Information shown -
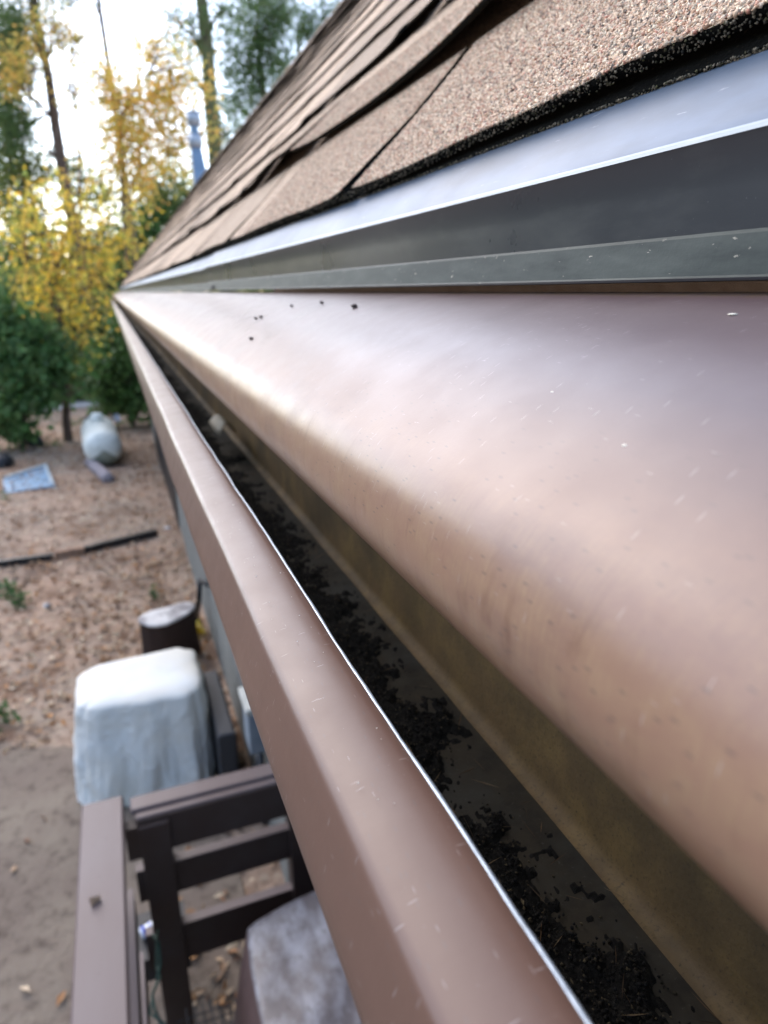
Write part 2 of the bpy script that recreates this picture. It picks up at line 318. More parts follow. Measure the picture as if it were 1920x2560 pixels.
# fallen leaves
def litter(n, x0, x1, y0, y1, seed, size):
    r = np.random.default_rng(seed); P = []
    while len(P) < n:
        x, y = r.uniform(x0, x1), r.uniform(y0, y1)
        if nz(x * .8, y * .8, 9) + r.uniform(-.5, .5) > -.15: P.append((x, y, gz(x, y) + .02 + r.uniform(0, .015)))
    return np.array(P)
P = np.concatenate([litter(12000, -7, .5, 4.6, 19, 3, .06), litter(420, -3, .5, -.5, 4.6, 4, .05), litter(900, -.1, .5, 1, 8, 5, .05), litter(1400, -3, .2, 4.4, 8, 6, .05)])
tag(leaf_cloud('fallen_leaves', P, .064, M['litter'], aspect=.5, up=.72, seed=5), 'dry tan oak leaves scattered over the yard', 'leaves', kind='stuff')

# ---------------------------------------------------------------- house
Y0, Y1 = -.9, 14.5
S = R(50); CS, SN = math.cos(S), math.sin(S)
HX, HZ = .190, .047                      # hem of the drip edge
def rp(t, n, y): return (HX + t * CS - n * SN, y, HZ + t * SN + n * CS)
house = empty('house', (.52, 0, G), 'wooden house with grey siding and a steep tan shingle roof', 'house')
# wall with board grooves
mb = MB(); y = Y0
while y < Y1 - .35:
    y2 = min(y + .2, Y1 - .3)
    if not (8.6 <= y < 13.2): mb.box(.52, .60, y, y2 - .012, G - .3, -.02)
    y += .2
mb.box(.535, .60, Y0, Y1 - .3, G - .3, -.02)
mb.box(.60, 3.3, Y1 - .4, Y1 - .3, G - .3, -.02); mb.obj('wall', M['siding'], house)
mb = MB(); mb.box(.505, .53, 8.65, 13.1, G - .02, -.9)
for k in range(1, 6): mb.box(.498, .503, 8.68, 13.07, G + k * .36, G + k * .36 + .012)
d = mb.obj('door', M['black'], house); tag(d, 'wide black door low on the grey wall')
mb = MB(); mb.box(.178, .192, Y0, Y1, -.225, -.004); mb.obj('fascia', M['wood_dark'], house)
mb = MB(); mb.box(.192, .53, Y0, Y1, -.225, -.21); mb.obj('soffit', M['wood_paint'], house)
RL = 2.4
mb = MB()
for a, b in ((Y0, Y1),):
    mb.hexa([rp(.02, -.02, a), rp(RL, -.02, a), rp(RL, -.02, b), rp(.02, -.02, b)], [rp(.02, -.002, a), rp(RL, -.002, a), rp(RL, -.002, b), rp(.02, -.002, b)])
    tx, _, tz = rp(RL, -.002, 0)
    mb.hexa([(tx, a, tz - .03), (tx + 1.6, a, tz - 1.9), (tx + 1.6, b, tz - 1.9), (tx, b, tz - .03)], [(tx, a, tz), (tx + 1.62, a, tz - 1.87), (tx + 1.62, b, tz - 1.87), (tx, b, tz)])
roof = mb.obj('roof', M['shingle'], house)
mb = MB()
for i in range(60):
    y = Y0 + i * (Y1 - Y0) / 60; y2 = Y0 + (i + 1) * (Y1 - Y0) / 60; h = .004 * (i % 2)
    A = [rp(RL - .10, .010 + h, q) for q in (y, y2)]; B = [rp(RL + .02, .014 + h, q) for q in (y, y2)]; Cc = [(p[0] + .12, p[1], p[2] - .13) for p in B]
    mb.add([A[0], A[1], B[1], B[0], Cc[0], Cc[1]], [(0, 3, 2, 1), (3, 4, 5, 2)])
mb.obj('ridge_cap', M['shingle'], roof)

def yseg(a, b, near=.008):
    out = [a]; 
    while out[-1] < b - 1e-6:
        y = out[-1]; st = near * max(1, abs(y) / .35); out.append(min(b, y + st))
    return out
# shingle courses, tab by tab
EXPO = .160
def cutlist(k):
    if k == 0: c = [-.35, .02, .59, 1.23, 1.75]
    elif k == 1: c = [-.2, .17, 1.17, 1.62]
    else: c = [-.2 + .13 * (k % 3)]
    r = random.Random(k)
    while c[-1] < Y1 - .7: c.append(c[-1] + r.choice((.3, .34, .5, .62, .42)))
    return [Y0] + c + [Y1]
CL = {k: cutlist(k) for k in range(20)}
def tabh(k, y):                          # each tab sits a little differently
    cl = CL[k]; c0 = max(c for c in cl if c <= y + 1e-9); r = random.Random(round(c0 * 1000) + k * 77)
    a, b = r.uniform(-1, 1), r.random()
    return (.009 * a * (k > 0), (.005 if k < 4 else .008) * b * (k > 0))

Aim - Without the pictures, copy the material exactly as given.

Expected answer -
Write part 2 of the bpy script that recreates this picture. It picks up at line 318. More parts follow. Measure the picture as if it were 1920x2560 pixels.
# fallen leaves
def litter(n, x0, x1, y0, y1, seed, size):
    r = np.random.default_rng(seed); P = []
    while len(P) < n:
        x, y = r.uniform(x0, x1), r.uniform(y0, y1)
        if nz(x * .8, y * .8, 9) + r.uniform(-.5, .5) > -.15: P.append((x, y, gz(x, y) + .02 + r.uniform(0, .015)))
    return np.array(P)
P = np.concatenate([litter(12000, -7, .5, 4.6, 19, 3, .06), litter(420, -3, .5, -.5, 4.6, 4, .05), litter(900, -.1, .5, 1, 8, 5, .05), litter(1400, -3, .2, 4.4, 8, 6, .05)])
tag(leaf_cloud('fallen_leaves', P, .064, M['litter'], aspect=.5, up=.72, seed=5), 'dry tan oak leaves scattered over the yard', 'leaves', kind='stuff')

# ---------------------------------------------------------------- house
Y0, Y1 = -.9, 14.5
S = R(50); CS, SN = math.cos(S), math.sin(S)
HX, HZ = .190, .047                      # hem of the drip edge
def rp(t, n, y): return (HX + t * CS - n * SN, y, HZ + t * SN + n * CS)
house = empty('house', (.52, 0, G), 'wooden house with grey siding and a steep tan shingle roof', 'house')
# wall with board grooves
mb = MB(); y = Y0
while y < Y1 - .35:
    y2 = min(y + .2, Y1 - .3)
    if not (8.6 <= y < 13.2): mb.box(.52, .60, y, y2 - .012, G - .3, -.02)
    y += .2
mb.box(.535, .60, Y0, Y1 - .3, G - .3, -.02)
mb.box(.60, 3.3, Y1 - .4, Y1 - .3, G - .3, -.02); mb.obj('wall', M['siding'], house)
mb = MB(); mb.box(.505, .53, 8.65, 13.1, G - .02, -.9)
for k in range(1, 6): mb.box(.498, .503, 8.68, 13.07, G + k * .36, G + k * .36 + .012)
d = mb.obj('door', M['black'], house); tag(d, 'wide black door low on the grey wall')
mb = MB(); mb.box(.178, .192, Y0, Y1, -.225, -.004); mb.obj('fascia', M['wood_dark'], house)
mb = MB(); mb.box(.192, .53, Y0, Y1, -.225, -.21); mb.obj('soffit', M['wood_paint'], house)
RL = 2.4
mb = MB()
for a, b in ((Y0, Y1),):
    mb.hexa([rp(.02, -.02, a), rp(RL, -.02, a), rp(RL, -.02, b), rp(.02, -.02, b)], [rp(.02, -.002, a), rp(RL, -.002, a), rp(RL, -.002, b), rp(.02, -.002, b)])
    tx, _, tz = rp(RL, -.002, 0)
    mb.hexa([(tx, a, tz - .03), (tx + 1.6, a, tz - 1.9), (tx + 1.6, b, tz - 1.9), (tx, b, tz - .03)], [(tx, a, tz), (tx + 1.62, a, tz - 1.87), (tx + 1.62, b, tz - 1.87), (tx, b, tz)])
roof = mb.obj('roof', M['shingle'], house)
mb = MB()
for i in range(60):
    y = Y0 + i * (Y1 - Y0) / 60; y2 = Y0 + (i + 1) * (Y1 - Y0) / 60; h = .004 * (i % 2)
    A = [rp(RL - .10, .010 + h, q) for q in (y, y2)]; B = [rp(RL + .02, .014 + h, q) for q in (y, y2)]; Cc = [(p[0] + .12, p[1], p[2] - .13) for p in B]
    mb.add([A[0], A[1], B[1], B[0], Cc[0], Cc[1]], [(0, 3, 2, 1), (3, 4, 5, 2)])
mb.obj('ridge_cap', M['shingle'], roof)

def yseg(a, b, near=.008):
    out = [a]; 
    while out[-1] < b - 1e-6:
        y = out[-1]; st = near * max(1, abs(y) / .35); out.append(min(b, y + st))
    return out
# shingle courses, tab by tab
EXPO = .160
def cutlist(k):
    if k == 0: c = [-.35, .02, .59, 1.23, 1.75]
    elif k == 1: c = [-.2, .17, 1.17, 1.62]
    else: c = [-.2 + .13 * (k % 3)]
    r = random.Random(k)
    while c[-1] < Y1 - .7: c.append(c[-1] + r.choice((.3, .34, .5, .62, .42)))
    return [Y0] + c + [Y1]
CL = {k: cutlist(k) for k in range(20)}
def tabh(k, y):                          # each tab sits a little differently
    cl = CL[k]; c0 = max(c for c in cl if c <= y + 1e-9); r = random.Random(round(c0 * 1000) + k * 77)
    a, b = r.uniform(-1, 1), r.random()
    return (.009 * a * (k > 0), (.005 if k < 4 else .008) * b * (k > 0))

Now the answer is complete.